The listing below is to be output in its exact form.
┄┄┄┄┄┄┄┄┄┄
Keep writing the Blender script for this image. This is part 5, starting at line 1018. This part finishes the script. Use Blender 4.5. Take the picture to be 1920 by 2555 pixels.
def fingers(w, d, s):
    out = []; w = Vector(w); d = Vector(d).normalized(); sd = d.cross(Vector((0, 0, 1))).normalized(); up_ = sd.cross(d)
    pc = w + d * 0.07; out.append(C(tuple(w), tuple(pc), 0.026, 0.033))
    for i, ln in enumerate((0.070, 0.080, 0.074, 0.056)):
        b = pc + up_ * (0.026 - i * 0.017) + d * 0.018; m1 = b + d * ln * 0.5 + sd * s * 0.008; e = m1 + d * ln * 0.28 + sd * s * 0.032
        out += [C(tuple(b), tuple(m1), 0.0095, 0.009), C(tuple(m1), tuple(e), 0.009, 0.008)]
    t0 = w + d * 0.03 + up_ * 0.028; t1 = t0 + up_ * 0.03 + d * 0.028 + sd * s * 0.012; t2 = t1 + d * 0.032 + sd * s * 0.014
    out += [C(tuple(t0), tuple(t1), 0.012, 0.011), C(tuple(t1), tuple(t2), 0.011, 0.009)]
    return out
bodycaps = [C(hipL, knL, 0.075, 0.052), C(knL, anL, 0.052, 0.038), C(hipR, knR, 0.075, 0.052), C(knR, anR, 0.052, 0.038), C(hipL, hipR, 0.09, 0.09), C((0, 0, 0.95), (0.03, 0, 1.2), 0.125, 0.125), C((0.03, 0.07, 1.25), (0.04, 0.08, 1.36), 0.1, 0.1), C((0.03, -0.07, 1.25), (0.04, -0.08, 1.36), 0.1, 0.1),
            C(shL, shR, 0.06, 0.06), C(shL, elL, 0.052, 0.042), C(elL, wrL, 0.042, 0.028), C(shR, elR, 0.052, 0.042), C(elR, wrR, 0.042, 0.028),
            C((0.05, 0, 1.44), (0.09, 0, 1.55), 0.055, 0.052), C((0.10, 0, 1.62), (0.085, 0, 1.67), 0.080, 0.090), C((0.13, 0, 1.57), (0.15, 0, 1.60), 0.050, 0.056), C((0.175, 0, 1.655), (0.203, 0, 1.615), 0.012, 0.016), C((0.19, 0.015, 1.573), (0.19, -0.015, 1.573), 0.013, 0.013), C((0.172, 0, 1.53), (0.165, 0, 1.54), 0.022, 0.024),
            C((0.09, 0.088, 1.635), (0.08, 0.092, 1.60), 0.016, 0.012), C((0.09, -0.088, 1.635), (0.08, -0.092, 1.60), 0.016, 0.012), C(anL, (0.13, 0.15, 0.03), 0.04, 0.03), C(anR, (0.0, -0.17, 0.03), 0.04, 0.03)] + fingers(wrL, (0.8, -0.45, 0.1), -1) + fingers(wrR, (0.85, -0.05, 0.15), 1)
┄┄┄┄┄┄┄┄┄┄
• **SOLUTION BELOW**
Keep writing the Blender script for this image. This is part 5, starting at line 1018. This part finishes the script. Use Blender 4.5. Take the picture to be 1920 by 2555 pixels.
def fingers(w, d, s):
    out = []; w = Vector(w); d = Vector(d).normalized(); sd = d.cross(Vector((0, 0, 1))).normalized(); up_ = sd.cross(d)
    pc = w + d * 0.07; out.append(C(tuple(w), tuple(pc), 0.026, 0.033))
    for i, ln in enumerate((0.070, 0.080, 0.074, 0.056)):
        b = pc + up_ * (0.026 - i * 0.017) + d * 0.018; m1 = b + d * ln * 0.5 + sd * s * 0.008; e = m1 + d * ln * 0.28 + sd * s * 0.032
        out += [C(tuple(b), tuple(m1), 0.0095, 0.009), C(tuple(m1), tuple(e), 0.009, 0.008)]
    t0 = w + d * 0.03 + up_ * 0.028; t1 = t0 + up_ * 0.03 + d * 0.028 + sd * s * 0.012; t2 = t1 + d * 0.032 + sd * s * 0.014
    out += [C(tuple(t0), tuple(t1), 0.012, 0.011), C(tuple(t1), tuple(t2), 0.011, 0.009)]
    return out
bodycaps = [C(hipL, knL, 0.075, 0.052), C(knL, anL, 0.052, 0.038), C(hipR, knR, 0.075, 0.052), C(knR, anR, 0.052, 0.038), C(hipL, hipR, 0.09, 0.09), C((0, 0, 0.95), (0.03, 0, 1.2), 0.125, 0.125), C((0.03, 0.07, 1.25), (0.04, 0.08, 1.36), 0.1, 0.1), C((0.03, -0.07, 1.25), (0.04, -0.08, 1.36), 0.1, 0.1),
            C(shL, shR, 0.06, 0.06), C(shL, elL, 0.052, 0.042), C(elL, wrL, 0.042, 0.028), C(shR, elR, 0.052, 0.042), C(elR, wrR, 0.042, 0.028),
            C((0.05, 0, 1.44), (0.09, 0, 1.55), 0.055, 0.052), C((0.10, 0, 1.62), (0.085, 0, 1.67), 0.080, 0.090), C((0.13, 0, 1.57), (0.15, 0, 1.60), 0.050, 0.056), C((0.175, 0, 1.655), (0.203, 0, 1.615), 0.012, 0.016), C((0.19, 0.015, 1.573), (0.19, -0.015, 1.573), 0.013, 0.013), C((0.172, 0, 1.53), (0.165, 0, 1.54), 0.022, 0.024),
            C((0.09, 0.088, 1.635), (0.08, 0.092, 1.60), 0.016, 0.012), C((0.09, -0.088, 1.635), (0.08, -0.092, 1.60), 0.016, 0.012), C(anL, (0.13, 0.15, 0.03), 0.04, 0.03), C(anR, (0.0, -0.17, 0.03), 0.04, 0.03)] + fingers(wrL, (0.8, -0.45, 0.1), -1) + fingers(wrR, (0.85, -0.05, 0.15), 1)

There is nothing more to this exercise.